= Aim of the exercise =
Each line from the start of the data below through the one containing "C = S.collection" must be reproduced exactly.

= Dataset section =
==================================================
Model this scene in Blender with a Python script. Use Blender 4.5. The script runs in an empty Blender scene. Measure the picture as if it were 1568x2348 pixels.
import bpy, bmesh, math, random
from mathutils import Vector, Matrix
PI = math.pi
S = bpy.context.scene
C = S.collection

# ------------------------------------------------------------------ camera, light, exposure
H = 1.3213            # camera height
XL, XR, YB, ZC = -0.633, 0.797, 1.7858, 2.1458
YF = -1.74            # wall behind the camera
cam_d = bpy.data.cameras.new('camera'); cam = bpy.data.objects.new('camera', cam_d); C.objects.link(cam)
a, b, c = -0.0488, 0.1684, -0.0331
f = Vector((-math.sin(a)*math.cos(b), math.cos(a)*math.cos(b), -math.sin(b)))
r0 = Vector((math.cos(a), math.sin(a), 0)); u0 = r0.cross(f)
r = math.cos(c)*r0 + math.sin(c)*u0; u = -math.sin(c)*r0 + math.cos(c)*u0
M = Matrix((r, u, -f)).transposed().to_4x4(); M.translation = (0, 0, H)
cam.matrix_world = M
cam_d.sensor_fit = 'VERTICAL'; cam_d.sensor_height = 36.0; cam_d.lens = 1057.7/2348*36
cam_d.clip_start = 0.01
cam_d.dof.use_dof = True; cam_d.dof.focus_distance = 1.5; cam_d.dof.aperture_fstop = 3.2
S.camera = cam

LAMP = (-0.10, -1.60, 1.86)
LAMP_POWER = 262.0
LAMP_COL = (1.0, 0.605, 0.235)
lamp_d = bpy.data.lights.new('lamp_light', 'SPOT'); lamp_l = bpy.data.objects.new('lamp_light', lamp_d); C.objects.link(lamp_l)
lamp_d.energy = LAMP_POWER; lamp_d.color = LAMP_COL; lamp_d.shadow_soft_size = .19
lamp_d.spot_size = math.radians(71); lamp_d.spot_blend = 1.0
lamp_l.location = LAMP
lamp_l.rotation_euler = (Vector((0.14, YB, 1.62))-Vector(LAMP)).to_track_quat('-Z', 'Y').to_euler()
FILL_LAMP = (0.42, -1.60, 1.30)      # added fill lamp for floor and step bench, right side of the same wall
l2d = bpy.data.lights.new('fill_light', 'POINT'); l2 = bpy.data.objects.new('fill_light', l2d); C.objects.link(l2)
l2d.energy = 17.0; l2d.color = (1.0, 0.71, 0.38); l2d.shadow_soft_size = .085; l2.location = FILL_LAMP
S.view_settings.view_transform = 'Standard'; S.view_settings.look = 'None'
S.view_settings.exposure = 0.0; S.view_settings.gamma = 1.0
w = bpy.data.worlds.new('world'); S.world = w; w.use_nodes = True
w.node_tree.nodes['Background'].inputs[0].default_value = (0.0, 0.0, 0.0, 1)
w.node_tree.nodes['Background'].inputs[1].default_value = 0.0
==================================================
= Reply =
Model this scene in Blender with a Python script. Use Blender 4.5. The script runs in an empty Blender scene. Measure the picture as if it were 1568x2348 pixels.
import bpy, bmesh, math, random
from mathutils import Vector, Matrix
PI = math.pi
S = bpy.context.scene
C = S.collection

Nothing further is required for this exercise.